To know more, read: 2 expert modes NRIs can use to invest in Indian markets, using home currency advantage

Not just term plans, GST is not even applicable on: Unit Linked Insurance Plans (ULIPs), Money back plans, Guaranteed return policies, and Income plans, which fall under the life insurance umbrella. As a matter of fact, you could push to seek a waiver of GST on your existing policies as well, by writing into your end policy-issuing insurers.

Now, this could save you between 2.25% to a high of 18%, year on year. What this directly means is that the IRR/ Absolute returns on products & your overall financial portfolio drastically shoots up, just because you smartly saved a sizeable chunk of taxes outflow, by learning this right of yours. Next Steps?
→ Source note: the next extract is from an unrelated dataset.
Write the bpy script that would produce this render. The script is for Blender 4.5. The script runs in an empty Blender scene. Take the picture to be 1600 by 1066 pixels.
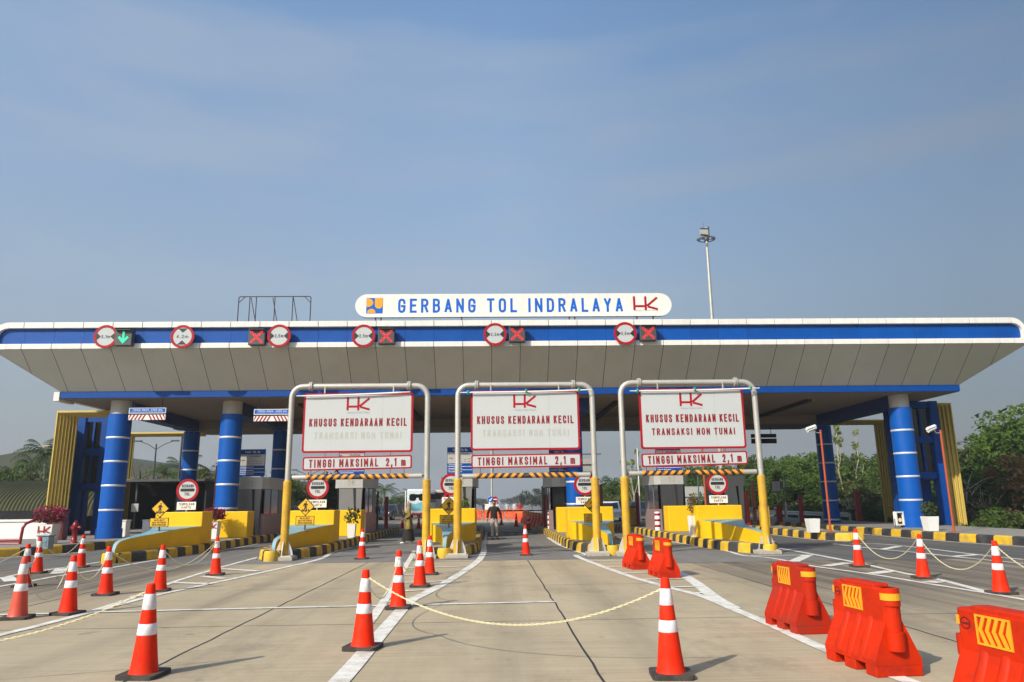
import bpy, bmesh, math, random
from mathutils import Vector, Matrix, noise as mnoise
R = math.radians
sc = bpy.context.scene
COL = sc.collection
random.seed(7)

# ------------------------------------------------------------------ camera, sky, sun, exposure
FPX = 1154.0                       # focal length in pixels of a 1600 px wide frame
YAW, PITCH, ROLL, CAMZ = R(1.74), math.atan(252/1154), 0.0125, 1.65
_f = Vector((math.sin(YAW)*math.cos(PITCH), math.cos(YAW)*math.cos(PITCH), math.sin(PITCH)))
_r0 = Vector((math.cos(YAW), -math.sin(YAW), 0)); _u0 = _r0.cross(_f)
_r = _r0*math.cos(ROLL) - _u0*math.sin(ROLL); _u = _u0*math.cos(ROLL) + _r0*math.sin(ROLL)
CAMP = Vector((0, 0, CAMZ))
cam = bpy.data.cameras.new("camera"); cam.sensor_width = 36; cam.lens = 36*FPX/1600
cam.clip_start = 0.1; cam.clip_end = 6000
camo = bpy.data.objects.new("camera", cam); COL.objects.link(camo)
camo.matrix_world = Matrix(((_r.x, _u.x, -_f.x, 0), (_r.y, _u.y, -_f.y, 0), (_r.z, _u.z, -_f.z, CAMZ), (0, 0, 0, 1)))
sc.camera = camo

SUN_AZ, SUN_EL = 45.0, 35.0        # the sun stands behind the camera, to its left
W = bpy.data.worlds.new("World"); sc.world = W; W.use_nodes = True
nt = W.node_tree; bg = nt.nodes["Background"]
sky = nt.nodes.new("ShaderNodeTexSky"); sky.sky_type = 'NISHITA'; sky.sun_disc = False
sky.sun_elevation = R(SUN_EL); sky.sun_rotation = R(180 + SUN_AZ)
sky.altitude = 0; sky.air_density = 1.1; sky.dust_density = 2.4; sky.ozone_density = 3.0
SKY_GAIN = 0.15
bg.inputs[1].default_value = SKY_GAIN
# thin high veil of cloud mixed over the sky by direction
tc = nt.nodes.new("ShaderNodeTexCoord"); mp = nt.nodes.new("ShaderNodeMapping"); mp.inputs['Scale'].default_value = (1.2, 1.2, 6.0)
nz = nt.nodes.new("ShaderNodeTexNoise"); nz.inputs['Scale'].default_value = 1.6; nz.inputs['Detail'].default_value = 6
rp = nt.nodes.new("ShaderNodeValToRGB"); rp.color_ramp.elements[0].position = .47; rp.color_ramp.elements[1].position = .78
rp.color_ramp.elements[0].color = (0, 0, 0, 1); rp.color_ramp.elements[1].color = (.14, .14, .14, 1)
hs = nt.nodes.new("ShaderNodeHueSaturation"); hs.inputs['Saturation'].default_value = 1.12; hs.inputs['Value'].default_value = 1.3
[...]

1. Immediate Fix: Write on the customer support email IDs of your respective life insurance providers, asking about the GST waiver. Send in your documents digitally as they ask. Make the next payment from your NRE or Global Bank Account and avail GST waiver by sharing your Bank Statement (showing transaction of premium) & a global Address Proof. Note: You would get your home country currency advantage (being higher denominated to INR) as well, as you do transactions, year on year.

2. Mid to Long-Term Fix: Set up a review of your entire financial portfolio (existing or newly planned) with a Financial Advisory in India to calculate the savings that you obtain by knocking off the taxes. Don’t be surprised if besides saving the GST, you even end up exploring better investments or life cover alternatives. Even if it needs squaring-off some existing investments in India to buy newer ones with improved returns, greater tax efficiencies, newest features, lower pricing, leverage to switch payment banks (NRO/ Resident Indian Bank Account to NRE/ Global Bank Account) to make maturity proceeds repatriable, etc. – Take that call!

Summing up – it isn’t a valid excuse to burn your hard-earned money just because you’re not finding enough time abroad to execute these fundamental actions which save you capital instead. Undoubtedly, the return rates, growth & features on investments in India are far more superior compared to the investment avenues that you have access to in your home country. Don’t leave the advantage that you at hand to ‘chances’, or else the ‘opponents’ in your own homeland, would win this financial game faster than you could imagine.